Le réseau et la nouvelle étape brusseloise
Mais surtout, City Sonic a choisi pour son édition 2010 de s’inscrire davantage dans une logique de partenariat et de réseau. Cette année, la manifestation est en effet le volet belge de Diagonales : son, vibration et musique dans la collection du Centre National des Arts Plastiques, un parcours itinérant d’expositions en France, en Belgique et au Luxembourg. Un axe convergent symbolisé dans la grande halle du site des Abattoirs à Mons par la jonction entre la culture pop-rock, le son et les arts plastiques, avec les interventions du platiniste Christian Marclay, du plasticien Steven Parrino, de l’artiste multimédia Malachi Farrel ou encore de la vidéaste post-pop Pipilotti Rist.
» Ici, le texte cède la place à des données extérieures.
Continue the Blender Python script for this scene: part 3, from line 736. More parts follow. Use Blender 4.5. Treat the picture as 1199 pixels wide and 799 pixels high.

Une réflexion élargie qui a permis à City Sonic de trouver son prolongement à Bruxelles dans le cadre de Sonopoetics : de la parole à l’image, de la poésie au son, du 3 au 18 septembre 2010, à l’Institut Supérieur du Langage Plastique (ISELP). Une exposition d’oeuvres plastiques et graphiques liées à la poésie sonore, assortie de conférences, projections et performances, où des pièces de Bernard Heidsieck, Henri Chopin, Maurice Lemaître, pour les Français, et de John Giorno ou Brion Gysin pour le volet beat anglo-saxon sont particulièrement mises en avant. Un sens de l’ouverture qui s’inscrit bien dans le fil éclairé et vulgarisateur tiré par City Sonic.